Given problem —
Set down only those lines that fall from the line containing "Write the bpy" through the line containing "col = sc.collection", unchanged and without pictures.

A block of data
────
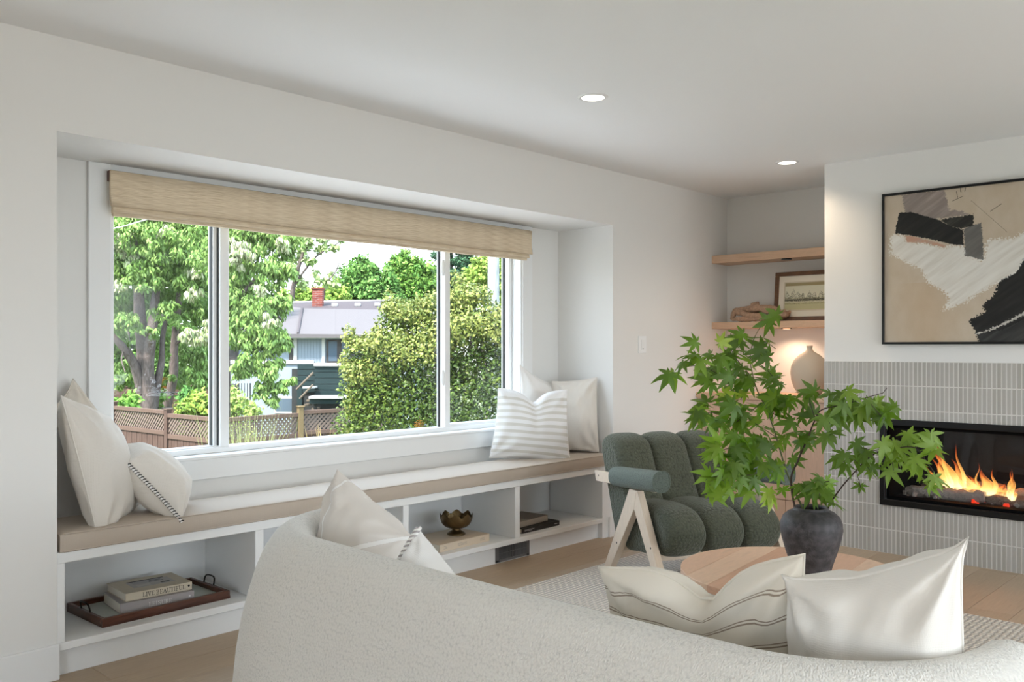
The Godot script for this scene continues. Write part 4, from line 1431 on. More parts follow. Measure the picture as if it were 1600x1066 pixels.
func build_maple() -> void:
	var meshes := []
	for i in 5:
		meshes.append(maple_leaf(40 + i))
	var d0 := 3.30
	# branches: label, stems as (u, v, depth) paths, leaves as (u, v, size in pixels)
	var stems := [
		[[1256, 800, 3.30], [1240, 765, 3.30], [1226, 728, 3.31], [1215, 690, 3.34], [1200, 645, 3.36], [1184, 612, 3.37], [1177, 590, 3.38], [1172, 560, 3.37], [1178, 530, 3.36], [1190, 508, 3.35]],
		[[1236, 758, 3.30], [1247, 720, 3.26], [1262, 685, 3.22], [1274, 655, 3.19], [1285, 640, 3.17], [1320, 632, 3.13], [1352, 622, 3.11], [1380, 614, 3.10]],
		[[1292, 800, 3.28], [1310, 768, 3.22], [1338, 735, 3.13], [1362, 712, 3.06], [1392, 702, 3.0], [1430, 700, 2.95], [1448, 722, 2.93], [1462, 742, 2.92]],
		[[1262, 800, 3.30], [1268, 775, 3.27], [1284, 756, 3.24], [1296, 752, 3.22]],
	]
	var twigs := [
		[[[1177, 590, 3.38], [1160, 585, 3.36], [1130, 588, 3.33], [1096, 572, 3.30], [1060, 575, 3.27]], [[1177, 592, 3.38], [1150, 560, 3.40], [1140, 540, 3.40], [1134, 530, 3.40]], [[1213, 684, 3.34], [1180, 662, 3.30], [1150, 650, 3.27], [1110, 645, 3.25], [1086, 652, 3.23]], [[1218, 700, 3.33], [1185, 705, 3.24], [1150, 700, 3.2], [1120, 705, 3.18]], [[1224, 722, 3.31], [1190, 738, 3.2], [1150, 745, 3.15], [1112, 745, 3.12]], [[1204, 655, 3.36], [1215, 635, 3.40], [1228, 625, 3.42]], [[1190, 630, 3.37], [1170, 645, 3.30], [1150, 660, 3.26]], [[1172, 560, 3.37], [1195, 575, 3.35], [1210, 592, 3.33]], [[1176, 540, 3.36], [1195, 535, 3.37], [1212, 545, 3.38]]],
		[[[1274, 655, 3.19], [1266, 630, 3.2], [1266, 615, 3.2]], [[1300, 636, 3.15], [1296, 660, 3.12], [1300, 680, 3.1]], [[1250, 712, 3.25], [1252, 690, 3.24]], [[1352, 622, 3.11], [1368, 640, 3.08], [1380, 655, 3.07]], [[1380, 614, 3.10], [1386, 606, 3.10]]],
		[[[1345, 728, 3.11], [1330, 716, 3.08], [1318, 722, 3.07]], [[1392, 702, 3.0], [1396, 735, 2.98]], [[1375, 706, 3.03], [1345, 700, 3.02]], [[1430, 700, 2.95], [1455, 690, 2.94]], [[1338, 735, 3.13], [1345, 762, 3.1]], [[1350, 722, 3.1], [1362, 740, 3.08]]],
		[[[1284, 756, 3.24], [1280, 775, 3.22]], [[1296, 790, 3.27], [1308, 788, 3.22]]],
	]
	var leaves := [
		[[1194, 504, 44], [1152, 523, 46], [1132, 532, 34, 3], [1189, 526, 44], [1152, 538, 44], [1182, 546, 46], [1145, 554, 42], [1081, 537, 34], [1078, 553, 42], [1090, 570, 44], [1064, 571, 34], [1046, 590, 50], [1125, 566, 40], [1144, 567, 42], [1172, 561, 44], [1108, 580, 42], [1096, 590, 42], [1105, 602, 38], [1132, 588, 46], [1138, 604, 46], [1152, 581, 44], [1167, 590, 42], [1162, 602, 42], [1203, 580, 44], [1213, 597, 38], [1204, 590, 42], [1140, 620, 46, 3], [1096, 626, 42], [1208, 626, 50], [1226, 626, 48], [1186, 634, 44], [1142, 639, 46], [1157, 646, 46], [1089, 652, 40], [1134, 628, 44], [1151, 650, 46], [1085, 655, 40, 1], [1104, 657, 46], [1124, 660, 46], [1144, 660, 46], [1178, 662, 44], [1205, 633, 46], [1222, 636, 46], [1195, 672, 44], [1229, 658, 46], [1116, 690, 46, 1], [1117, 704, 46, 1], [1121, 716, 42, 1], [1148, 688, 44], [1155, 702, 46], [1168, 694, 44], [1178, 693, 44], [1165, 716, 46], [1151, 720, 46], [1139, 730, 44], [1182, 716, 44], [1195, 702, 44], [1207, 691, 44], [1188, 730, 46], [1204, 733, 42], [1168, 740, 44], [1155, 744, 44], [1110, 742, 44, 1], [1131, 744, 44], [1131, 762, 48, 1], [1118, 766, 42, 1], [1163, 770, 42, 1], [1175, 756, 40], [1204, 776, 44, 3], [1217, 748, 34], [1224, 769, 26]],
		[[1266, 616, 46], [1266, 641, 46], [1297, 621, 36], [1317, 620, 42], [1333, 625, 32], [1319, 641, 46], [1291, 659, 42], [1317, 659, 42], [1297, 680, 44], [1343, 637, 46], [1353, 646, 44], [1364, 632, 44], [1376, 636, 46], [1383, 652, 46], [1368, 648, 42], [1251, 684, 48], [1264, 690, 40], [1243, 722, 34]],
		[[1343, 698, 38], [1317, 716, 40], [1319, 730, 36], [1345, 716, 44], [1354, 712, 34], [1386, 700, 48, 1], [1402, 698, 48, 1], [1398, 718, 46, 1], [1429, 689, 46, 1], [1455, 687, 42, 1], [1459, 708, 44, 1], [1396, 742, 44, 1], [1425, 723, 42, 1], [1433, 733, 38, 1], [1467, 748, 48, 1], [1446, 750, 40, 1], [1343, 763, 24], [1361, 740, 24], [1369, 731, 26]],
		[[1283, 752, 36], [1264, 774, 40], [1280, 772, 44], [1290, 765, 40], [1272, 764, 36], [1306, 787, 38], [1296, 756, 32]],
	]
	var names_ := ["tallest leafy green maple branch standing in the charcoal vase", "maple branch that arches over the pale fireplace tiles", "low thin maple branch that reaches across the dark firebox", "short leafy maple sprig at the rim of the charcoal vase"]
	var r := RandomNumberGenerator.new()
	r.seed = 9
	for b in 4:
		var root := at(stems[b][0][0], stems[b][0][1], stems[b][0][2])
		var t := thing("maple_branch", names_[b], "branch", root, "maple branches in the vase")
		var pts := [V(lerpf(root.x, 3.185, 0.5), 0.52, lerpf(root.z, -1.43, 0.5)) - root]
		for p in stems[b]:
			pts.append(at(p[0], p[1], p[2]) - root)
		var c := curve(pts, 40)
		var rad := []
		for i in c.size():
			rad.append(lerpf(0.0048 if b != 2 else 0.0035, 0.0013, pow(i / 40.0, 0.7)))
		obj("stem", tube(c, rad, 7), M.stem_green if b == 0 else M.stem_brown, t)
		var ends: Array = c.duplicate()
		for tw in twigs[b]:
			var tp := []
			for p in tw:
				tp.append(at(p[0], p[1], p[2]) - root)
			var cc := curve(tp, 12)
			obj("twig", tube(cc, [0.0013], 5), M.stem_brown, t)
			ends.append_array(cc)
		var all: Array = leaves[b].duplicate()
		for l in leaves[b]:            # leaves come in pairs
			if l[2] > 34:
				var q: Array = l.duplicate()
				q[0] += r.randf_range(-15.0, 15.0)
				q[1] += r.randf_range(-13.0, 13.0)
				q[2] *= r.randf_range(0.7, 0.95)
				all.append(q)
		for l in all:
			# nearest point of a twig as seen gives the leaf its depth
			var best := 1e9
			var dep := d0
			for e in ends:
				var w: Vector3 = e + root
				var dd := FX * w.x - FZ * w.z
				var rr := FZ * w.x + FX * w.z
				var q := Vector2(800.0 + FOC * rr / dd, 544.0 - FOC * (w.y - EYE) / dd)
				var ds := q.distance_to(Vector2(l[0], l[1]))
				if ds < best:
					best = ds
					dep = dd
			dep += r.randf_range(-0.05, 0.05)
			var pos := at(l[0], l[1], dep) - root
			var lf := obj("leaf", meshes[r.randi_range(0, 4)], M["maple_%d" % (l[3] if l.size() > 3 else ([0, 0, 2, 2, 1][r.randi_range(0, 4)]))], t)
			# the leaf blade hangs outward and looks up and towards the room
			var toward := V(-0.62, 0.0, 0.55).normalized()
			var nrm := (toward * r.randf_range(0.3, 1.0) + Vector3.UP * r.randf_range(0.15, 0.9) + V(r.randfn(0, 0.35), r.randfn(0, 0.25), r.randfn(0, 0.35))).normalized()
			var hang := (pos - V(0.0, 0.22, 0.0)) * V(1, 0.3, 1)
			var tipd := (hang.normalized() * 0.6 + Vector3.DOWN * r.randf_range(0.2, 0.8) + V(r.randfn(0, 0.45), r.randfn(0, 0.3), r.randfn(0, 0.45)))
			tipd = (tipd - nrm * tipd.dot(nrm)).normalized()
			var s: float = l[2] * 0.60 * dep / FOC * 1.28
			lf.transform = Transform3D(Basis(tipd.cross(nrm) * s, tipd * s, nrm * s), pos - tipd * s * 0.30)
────
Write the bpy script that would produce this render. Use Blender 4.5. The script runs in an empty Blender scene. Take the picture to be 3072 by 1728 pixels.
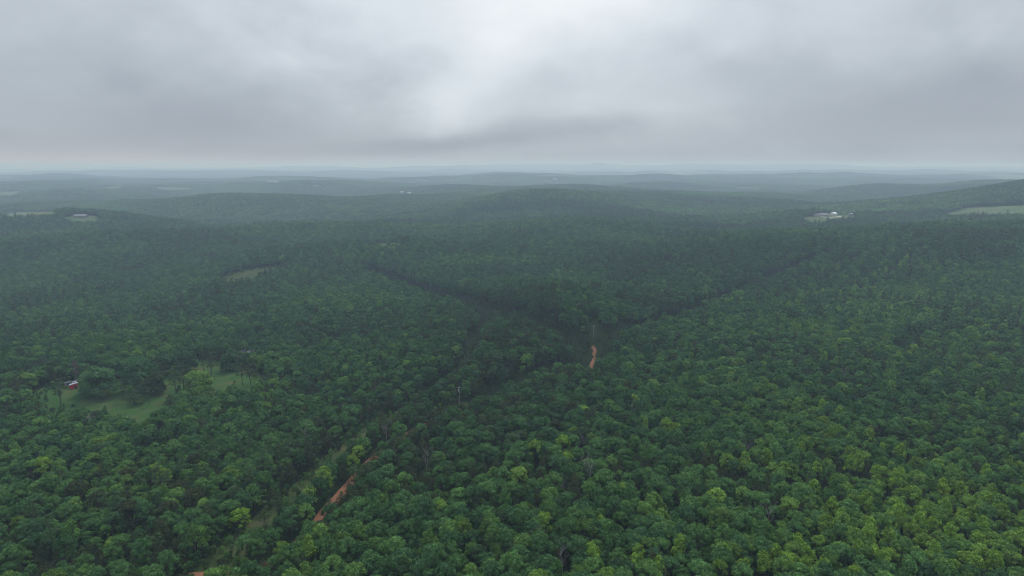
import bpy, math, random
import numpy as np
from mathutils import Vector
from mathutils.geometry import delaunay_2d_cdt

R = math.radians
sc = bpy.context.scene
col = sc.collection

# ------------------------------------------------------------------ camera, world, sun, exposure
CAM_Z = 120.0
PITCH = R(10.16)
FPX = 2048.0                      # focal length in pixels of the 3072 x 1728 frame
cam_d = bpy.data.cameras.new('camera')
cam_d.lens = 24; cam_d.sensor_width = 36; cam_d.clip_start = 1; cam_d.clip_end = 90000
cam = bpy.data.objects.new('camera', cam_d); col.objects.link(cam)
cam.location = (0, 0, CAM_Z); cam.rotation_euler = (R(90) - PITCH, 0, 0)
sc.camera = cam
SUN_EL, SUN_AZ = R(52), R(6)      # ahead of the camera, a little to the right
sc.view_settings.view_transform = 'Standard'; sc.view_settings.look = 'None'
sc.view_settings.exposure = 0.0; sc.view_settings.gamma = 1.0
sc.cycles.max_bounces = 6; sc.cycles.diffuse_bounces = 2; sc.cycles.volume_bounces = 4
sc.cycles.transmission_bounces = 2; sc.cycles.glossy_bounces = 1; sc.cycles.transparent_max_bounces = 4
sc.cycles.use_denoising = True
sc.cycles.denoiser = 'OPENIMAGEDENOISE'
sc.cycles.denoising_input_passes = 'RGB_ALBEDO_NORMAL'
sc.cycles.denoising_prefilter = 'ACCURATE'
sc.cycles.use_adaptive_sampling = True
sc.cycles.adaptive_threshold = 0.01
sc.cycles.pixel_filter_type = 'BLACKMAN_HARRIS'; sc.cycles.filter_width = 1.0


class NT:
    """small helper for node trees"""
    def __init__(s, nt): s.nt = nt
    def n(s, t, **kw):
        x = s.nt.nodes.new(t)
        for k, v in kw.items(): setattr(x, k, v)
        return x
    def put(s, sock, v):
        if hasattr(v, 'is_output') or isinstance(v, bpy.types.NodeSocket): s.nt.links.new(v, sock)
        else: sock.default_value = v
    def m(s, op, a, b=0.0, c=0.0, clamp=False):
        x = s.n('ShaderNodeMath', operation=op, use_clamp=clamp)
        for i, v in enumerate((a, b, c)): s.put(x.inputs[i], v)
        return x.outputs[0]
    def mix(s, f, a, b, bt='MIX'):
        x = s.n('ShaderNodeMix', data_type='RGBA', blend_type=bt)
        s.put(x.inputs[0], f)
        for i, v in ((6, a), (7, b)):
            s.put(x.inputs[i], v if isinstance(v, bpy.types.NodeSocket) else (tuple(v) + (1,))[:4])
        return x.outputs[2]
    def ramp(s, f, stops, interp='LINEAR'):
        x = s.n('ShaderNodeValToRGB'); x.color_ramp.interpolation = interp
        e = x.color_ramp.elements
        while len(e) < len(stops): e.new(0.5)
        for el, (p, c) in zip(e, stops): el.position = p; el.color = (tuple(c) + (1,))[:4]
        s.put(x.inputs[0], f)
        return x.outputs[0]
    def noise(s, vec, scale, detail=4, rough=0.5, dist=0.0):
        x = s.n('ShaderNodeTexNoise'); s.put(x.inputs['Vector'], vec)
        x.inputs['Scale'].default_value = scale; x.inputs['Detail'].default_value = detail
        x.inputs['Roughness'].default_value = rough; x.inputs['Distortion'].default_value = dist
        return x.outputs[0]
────
Final result —
Write the bpy script that would produce this render. Use Blender 4.5. The script runs in an empty Blender scene. Take the picture to be 3072 by 1728 pixels.
import bpy, math, random
import numpy as np
from mathutils import Vector
from mathutils.geometry import delaunay_2d_cdt

R = math.radians
sc = bpy.context.scene
col = sc.collection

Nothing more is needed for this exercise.